U.K. Lifts Product Placement Ban

In the 1950s, an actor welcomed audiences to a program with "Good Evening, I am Ronald Reagan, speaking for General Electric." A half-century later, Coke branding became a staple of "American Idol." 

But throughout that span, the United Kingdom held firm against any form of paid brand integration or product placement on its airwaves. That was even after other European countries allowed it.

But after a mandate from the European Union, the U.K. lifted the prohibition last week, a major shift in a country that still wants to believe TV is a sort of public trust. And Nescafe slotted a coffee maker in the background of a cooking segment on a morning show.

Still, that is not to say Ofcom (the British version of the FCC) is allowing networks and marketers to work together to place products at will. Significant restrictions apply - strict enough that if the FCC or Congress tried to enact them here, ad industry lobbyists would go into Defcon 1 mode. The marketers and networks that pay them might pull all funding if they failed in halting implementation.



Fox, for one, would be heavily affected. Under the U.K. program, Coke cups would still not be allowed in front of "Idol" judges. Simon Cowell's massive deal to make Pepsi semi-ubiquitous on "The X Factor" this fall would be prohibited.

On ESPN, Diageo would have to yank its sponsorship of the popular "Pardon the Interruption," while Coors cans could not show up on a "Survivor" island on CBS. Anheuser-Busch would be out of the product-placement game.

Kraft, too, might be with its Oreos brand. Famously in 2006, the cookies played a role in the storyline on WB's "7th Heaven," where one character proposed by putting a ring in between the cream fillings.

The new U.K. rules ban the paid integrations of food and drink products that are deemed high in sugar, fat and salt. Same goes for alcoholic drinks.

The "7th Heaven"-Oreos initiative might be banned for another reason beyond ingredients. Some considered the placement to be the height of crass commercialism and product placement abuse. In the U.K., regulations have it that "the content of programs shouldn't seem to be created or distorted, just to feature the placed products."

The FCC has shown some interest in regulating product placement, but that seems to have fallen by the wayside.

The U.K. is allowing product placement in shows that produced in the U.K. and air on commercial networks. The BBC is still on the sidelines in cash-for-placement. Shows made in America and re-broadcast in the U.K., which feature brand integrations, are not impacted by the new regulations.

When a show includes a paid product placement, the marketers and network involved are subject to a sort of "Scarlet Letter." Whenever an integration appears in a show at all - even for two seconds - a "P" symbol must appear in the bottom right of the screen. That's at the beginning and end, and after each ad break.

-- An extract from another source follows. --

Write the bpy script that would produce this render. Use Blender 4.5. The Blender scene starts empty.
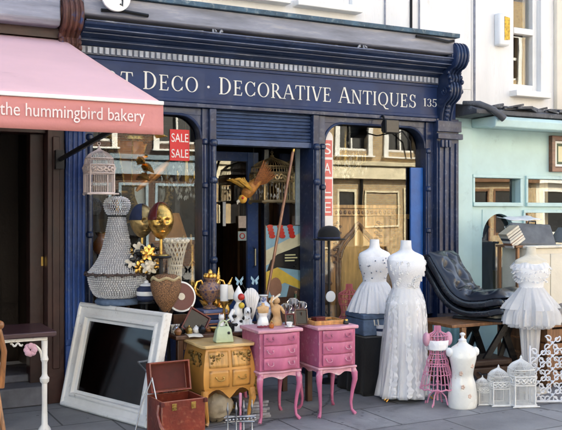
import bpy, bmesh, math, random
from math import sin, cos, pi, radians as R
from mathutils import Vector, Matrix, noise
random.seed(7)
SC = bpy.context.scene
COL = SC.collection
rnd = random.uniform
# ---------------------------------------------------------------- camera frame (used to turn measured points into metres)
YAW = 27.7; CS, SN = cos(R(YAW)), sin(R(YAW)); F = 850.0; EYE = 1.65
def W(px, py, y):
    t = (px-281)/F
    dx, dy = t*CS+SN, -t*SN+CS
    z = y/dy
    return Vector((dx*z, y, EYE+(212-py)*z/F))
def G(px, py, h=0.0):
    z = F*(EYE-h)/(py-212); X = (px-281)/F*z
    return Vector((X*CS+z*SN, -X*SN+z*CS, h))
# ---------------------------------------------------------------- materials
def _n(nt, t, **k):
    n = nt.nodes.new(t)
    for a, b in k.items(): setattr(n, a, b)
    return n
def mat(name, c, r=.5, met=0, var=.2, sc=5, bump=.15, bsc=45, c2=None, c2a=.35, c2sc=9, coat=0, sheen=0, spec=.5, trans=0, stretch=(1,1,1), ior=1.45, worn=None):
    m = bpy.data.materials.new(name); m.use_nodes = True
    nt = m.node_tree; L = nt.links.new
    b = nt.nodes['Principled BSDF']
    tc = _n(nt, 'ShaderNodeTexCoord'); mp = _n(nt, 'ShaderNodeMapping'); mp.inputs['Scale'].default_value = stretch
    L(tc.outputs['Object'], mp.inputs[0])
    n1 = _n(nt, 'ShaderNodeTexNoise'); n1.inputs['Scale'].default_value = sc; n1.inputs['Detail'].default_value = 7; n1.inputs['Roughness'].default_value = .6
    L(mp.outputs[0], n1.inputs['Vector'])
    rp = _n(nt, 'ShaderNodeValToRGB'); rp.color_ramp.elements[0].position = .32; rp.color_ramp.elements[1].position = .68
    rp.color_ramp.elements[0].color = (*[x*(1-var) for x in c], 1); rp.color_ramp.elements[1].color = (*[min(1, x*(1+var)) for x in c], 1)
    L(n1.outputs[0], rp.inputs[0]); out = rp.outputs[0]
    if c2:
        n2 = _n(nt, 'ShaderNodeTexNoise'); n2.inputs['Scale'].default_value = c2sc; n2.inputs['Detail'].default_value = 9; n2.inputs['Roughness'].default_value = .7
        L(mp.outputs[0], n2.inputs['Vector'])
        r2 = _n(nt, 'ShaderNodeValToRGB'); r2.color_ramp.elements[0].position = .5+.25*(.5-c2a); r2.color_ramp.elements[1].position = .62+.25*(.5-c2a)
        L(n2.outputs[0], r2.inputs[0])
        mx = _n(nt, 'ShaderNodeMix', data_type='RGBA'); mx.inputs[7].default_value = (*c2, 1)
        L(r2.outputs[0], mx.inputs[0]); L(out, mx.inputs[6]); out = mx.outputs[2]
    if worn:                                                          # paint rubbed through on raised edges
        ge = _n(nt, 'ShaderNodeNewGeometry'); n4 = _n(nt, 'ShaderNodeTexNoise'); n4.inputs['Scale'].default_value = 28; n4.inputs['Detail'].default_value = 6; L(tc.outputs['Object'], n4.inputs['Vector'])
        ad = _n(nt, 'ShaderNodeMath', operation='MULTIPLY_ADD'); ad.inputs[1].default_value = .22; L(n4.outputs[0], ad.inputs[0]); L(ge.outputs['Pointiness'], ad.inputs[2])
        r4 = _n(nt, 'ShaderNodeMapRange'); r4.inputs[1].default_value = .695; r4.inputs[2].default_value = .75; r4.inputs[4].default_value = .7; L(ad.outputs[0], r4.inputs[0])
        m4 = _n(nt, 'ShaderNodeMix', data_type='RGBA'); m4.inputs[7].default_value = (*worn, 1); L(r4.outputs[0], m4.inputs[0]); L(out, m4.inputs[6]); out = m4.outputs[2]
    L(out, b.inputs['Base Color'])
    rr = _n(nt, 'ShaderNodeMapRange'); rr.inputs[3].default_value = max(.03, r-.12); rr.inputs[4].default_value = min(1, r+.12)
    L(n1.outputs[0], rr.inputs[0]); L(rr.outputs[0], b.inputs['Roughness'])
    b.inputs['Metallic'].default_value = met; b.inputs['Specular IOR Level'].default_value = spec
    b.inputs['Coat Weight'].default_value = coat; b.inputs['Sheen Weight'].default_value = sheen; b.inputs['Transmission Weight'].default_value = trans; b.inputs['IOR'].default_value = ior
    if bump:
        n3 = _n(nt, 'ShaderNodeTexNoise'); n3.inputs['Scale'].default_value = bsc; n3.inputs['Detail'].default_value = 5
        L(mp.outputs[0], n3.inputs['Vector'])
        bp = _n(nt, 'ShaderNodeBump'); bp.inputs['Strength'].default_value = bump; bp.inputs['Distance'].default_value = .01
        L(n3.outputs[0], bp.inputs['Height']); L(bp.outputs[0], b.inputs['Normal'])
    m['bsdf'] = 1
    return m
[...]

Each time the "P" appears, it must stay for three seconds. The "P" does not clue a viewer in about any particular product or tactic, just that there is some pay-for-play going on.

And that vagueness is where the U.K.'s apparent wishy-washiness on product placement comes to the fore. There is no question that it has been dragged into allowing the marketing technique. In 2008, then-culture minister Andy Burnham said there are "some lines that we should not cross -- one of which is that you can buy the space between the programs on commercial channels, but not the space within them."   

Now, his successor Ben Bradshaw was quoted as saying that product placement dollars are necessary to keep the U.K. production business competitive, "at a time when this crucial part of our creative industries needs all the support we can give it."

Yet, British policy-makers feel a need to "protect audiences from surreptitious advertising" and make them aware that commercial interests are involved in programming in a way that may not be evident. But they are doing so in a way that lacks teeth.

Forget about having a "P" appear during a show with paid placements at the same intervals each time. Make it so the letter hits the screen exactly when the paid placement is appearing.

Otherwise, U.K. policy-makers are not engaging in the kind of transparency that they want marketers and networks to pursue.